Antonio Ortiz-Mena, a former head of economic affairs at the Mexican embassy in Washington, said Canada's participation is critical for two reasons: first, because it is not at all clear that the U.S. Congress could legally approve a bilateral deal, and second, because even if Congress did engage with a deal that didn't contain Canada, it's unclear if it would win sufficient votes to pass into law. "Imagine the response from northern states," he said in a telephone interview from Washington.

"Substantively, Mexico needs Canada – Mexico is very attractive as an investment destination because of NAFTA, which created a single set of trilateral rules to deal with trade and investment," said Mr. Ortiz-Mena, who is now a senior vice-president at the Albright Stonebridge Group and whose doctoral dissertation focused on NAFTA dispute resolution.

"Even assuming the bilateral deal were accepted and ratified by Congress, we would have a set of rules for Mexico-U.S. trade and a set of different rules for Mexico-Canada trade … and who knows what would happen in terms of U.S.-Canada rules? Would they go back to the old Canada-U.S. free-trade agreement? We would have three sets of rules, which would make it very difficult for companies to operate in a seamless manner in North America and make production there less efficient and make Mexico a less attractive direction for inward [foreign direct investment]."

But the issue could be difficult to resolve, Mr. Ortiz-Mena said, given that the Trump administration has made clear it wants Chapter 19 eliminated. He called that a not-entirely-rational impulse, given that the arbitration panels have favoured the United States in some rulings. "This is more of an ideological sovereignty-related decision than a pragmatic one; if it was pragmatic, they'd want to keep it. The issue is that if Mexico or Canada want to seek redress, they don't want a [multinational] panel reviewing it."
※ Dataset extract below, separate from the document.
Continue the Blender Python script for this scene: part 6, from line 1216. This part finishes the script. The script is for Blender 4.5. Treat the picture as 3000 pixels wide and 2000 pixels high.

Mexico's negotiators appear to have concluded that Chapter 19 does not particularly help the country, a view Mr. Ortíz-Mena called shortsighted − the fact that Mexico has not often won NAFTA adjudications may reflect more on the substance of the cases than the usefulness of the panels. "Second is the counterfactual – do U.S. trade authorities review their cases more carefully because they know they can be taken to a Chapter 19 panel? It’s Sherlock Holmes's dog that didn't bark – there is a dissuasive element – so I don’t like to see it go away. I'd rather see it be more accountable and more transparent."

Fernando Gonzalez-Rojas, a professor of international trade at the Monterrey Institute of Technology and Higher Education in Mexico City and former dispute-settlement lawyer at the World Trade Organization, said Mexico is willing to move forward without Canada if Congress is inclined to consider a bilateral deal.

"The trilateral agreement makes more sense in many ways − it provides greater benefits," he said. "Mexico wants Canada to join the agreement, but that’s not Mexico’s priority."